'Survivor: Heroes vs. Villains': Russell Can't Flirt, and Heroes Can't Do Math
'Survivor: Heroes vs. Villains':  Russell Can't Flirt, and Heroes Can't Do Math
Everyone talks about car crash TV, but Thursday night was more like a three car pileup.

The outcomes of both Survivor and American Idol made my eyes bug out like a bush baby. It was like if you saw the movie Knowing, left the theater spitting thumbtacks about the bogus twist ending, and then decided to cool off by watching The Village. And don't even get me riled up about those dirty tabloid lies regarding The Bachelor's Jake and Vienna today...   

First, let me focus on the positive. Russell may win the award for the most awkward line of the season with, "Just ride on my coattails, baby!" Russell actually felt like a caveman bringing home the Hidden Immunity Idol to his woman at that moment. And maybe, deep down, a lot of guys would. But the way he misjudged Parvati made me wince.

"I don't ride coattails."

I'm not sure if Russell realizes yet that he is riding Parvati's coattails. She is the juggernaut. He is the misfit. I'm also still not sure if he realizes that he's married. He might want to ixnay the lirtingfay in front of the ameraskay.

Apparently he's better with the fellas, anyway. He made Coach drop to his knees!

Call me a dragon, because Coach slays me with his zany antics every week. The Gregorian monk chants? The tearful Martin Luther King speeches? Bowing at the feet of Russell?  Is it possible to really like somebody, and yet to laugh at them all the time?

And what about that reward challenge?
Lesson #1: Don't stand between Jerri and chocolate.

Lesson #2: Don't smash Jerri's face into a wooden block. She will turn into Kobe Bryant and score on your sorry behind. Also, Boston Rob will dive ontop of you and throw you to the ground.

No, I don't believe that Rupert meant to beat up Jerri. He's an egomaniac, not a violent brute.  He just still hasn't grown into his body yet, and he didn't realize he was swinging her around that close to a blunt weapon. That's still awkward.

Unfortunately, for me, it still all comes back to the vote this week.

Historically, sticking with your alliance has been an almost unbeatable strategy.

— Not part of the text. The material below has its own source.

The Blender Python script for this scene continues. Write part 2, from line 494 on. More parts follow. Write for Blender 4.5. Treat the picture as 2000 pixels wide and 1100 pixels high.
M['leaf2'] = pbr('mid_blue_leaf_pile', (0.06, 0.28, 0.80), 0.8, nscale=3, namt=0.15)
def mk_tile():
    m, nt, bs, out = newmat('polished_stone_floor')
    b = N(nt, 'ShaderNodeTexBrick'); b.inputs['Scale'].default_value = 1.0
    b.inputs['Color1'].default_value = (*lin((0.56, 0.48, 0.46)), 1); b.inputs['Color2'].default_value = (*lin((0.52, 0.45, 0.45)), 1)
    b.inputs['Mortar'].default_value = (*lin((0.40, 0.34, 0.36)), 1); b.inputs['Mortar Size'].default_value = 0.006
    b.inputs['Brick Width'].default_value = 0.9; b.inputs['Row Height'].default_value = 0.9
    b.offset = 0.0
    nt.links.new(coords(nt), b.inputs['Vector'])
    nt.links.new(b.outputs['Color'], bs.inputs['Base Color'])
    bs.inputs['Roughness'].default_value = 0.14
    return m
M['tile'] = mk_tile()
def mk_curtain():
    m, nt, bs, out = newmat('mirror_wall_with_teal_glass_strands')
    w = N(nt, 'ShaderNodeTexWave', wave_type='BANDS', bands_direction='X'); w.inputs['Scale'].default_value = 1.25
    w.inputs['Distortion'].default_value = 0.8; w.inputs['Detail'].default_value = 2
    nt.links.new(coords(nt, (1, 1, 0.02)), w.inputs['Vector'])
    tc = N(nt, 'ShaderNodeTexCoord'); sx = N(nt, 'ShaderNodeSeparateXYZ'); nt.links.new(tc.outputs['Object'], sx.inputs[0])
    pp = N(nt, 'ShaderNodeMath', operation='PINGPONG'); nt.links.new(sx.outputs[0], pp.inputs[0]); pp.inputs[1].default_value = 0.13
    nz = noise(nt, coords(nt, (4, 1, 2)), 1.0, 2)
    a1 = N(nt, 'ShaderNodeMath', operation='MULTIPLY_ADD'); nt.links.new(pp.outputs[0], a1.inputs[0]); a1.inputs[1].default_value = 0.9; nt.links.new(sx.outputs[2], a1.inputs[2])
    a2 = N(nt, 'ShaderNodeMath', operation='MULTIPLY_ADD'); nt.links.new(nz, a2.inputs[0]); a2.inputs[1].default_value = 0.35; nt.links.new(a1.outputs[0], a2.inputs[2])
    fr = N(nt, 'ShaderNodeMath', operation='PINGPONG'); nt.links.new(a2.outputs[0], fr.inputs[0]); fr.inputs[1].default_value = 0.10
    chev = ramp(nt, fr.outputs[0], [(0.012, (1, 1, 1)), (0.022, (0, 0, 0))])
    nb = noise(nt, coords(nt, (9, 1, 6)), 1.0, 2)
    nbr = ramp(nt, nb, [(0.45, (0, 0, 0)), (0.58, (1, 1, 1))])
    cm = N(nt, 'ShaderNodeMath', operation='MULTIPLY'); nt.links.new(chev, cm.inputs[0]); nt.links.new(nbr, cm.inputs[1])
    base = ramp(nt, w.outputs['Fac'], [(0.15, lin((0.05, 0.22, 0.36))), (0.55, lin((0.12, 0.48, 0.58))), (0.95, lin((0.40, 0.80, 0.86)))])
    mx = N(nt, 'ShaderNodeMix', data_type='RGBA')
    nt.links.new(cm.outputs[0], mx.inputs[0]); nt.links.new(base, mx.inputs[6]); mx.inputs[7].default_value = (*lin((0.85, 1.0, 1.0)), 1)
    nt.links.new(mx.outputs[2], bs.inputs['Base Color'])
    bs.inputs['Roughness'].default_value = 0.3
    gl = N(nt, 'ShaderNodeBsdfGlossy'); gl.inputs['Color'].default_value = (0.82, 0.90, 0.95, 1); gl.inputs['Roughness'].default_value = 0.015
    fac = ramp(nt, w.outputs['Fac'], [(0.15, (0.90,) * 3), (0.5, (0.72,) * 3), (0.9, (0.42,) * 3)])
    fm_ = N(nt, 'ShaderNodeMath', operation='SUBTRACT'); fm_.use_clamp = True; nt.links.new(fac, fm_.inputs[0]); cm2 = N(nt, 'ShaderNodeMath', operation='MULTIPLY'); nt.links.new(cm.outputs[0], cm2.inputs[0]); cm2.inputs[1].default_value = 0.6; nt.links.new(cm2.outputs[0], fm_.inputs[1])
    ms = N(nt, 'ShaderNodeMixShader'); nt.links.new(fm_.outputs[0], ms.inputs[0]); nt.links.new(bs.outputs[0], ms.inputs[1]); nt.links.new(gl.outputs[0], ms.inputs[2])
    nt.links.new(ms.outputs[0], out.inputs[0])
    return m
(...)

Sure, for a while it became vogue to switch allies every week, but contestants came to realize that was like randomizing the outcome, giving everyone an equal shot of winning. If you really wanted to give yourself a one in five shot at the million dollars you were better off forming a rock solid alliance on Day One.

But surely you can take any good idea too far. At some point keeping a promise can become unreasonable. Fanatical, even.

Instead of saying "Hey, I'm really sorry. I planned to take you to the end, but we didn't count on these injuries" JT and Amanda have decided to build around injured players. And how well has that worked for the New York Mets?  

If they think they're going to start winning now, they're not dealing with reality. We all know they can't solve puzzles (or do anything physical) but apparently they also suck at math.
The tribes typically merge at 10 and there are still 15 people left in the game. That means there are five more Tribal Councils. The Heroes can get rid of Colby next, and then what? They can sacrifice Candice because she's not a real member of the alliance. But then what? The four who are left - Rupert, James, JT and Amanda - may still have to go to three more Tribal Councils.

Ruh oh! Is it too late to cancel that Tom vote?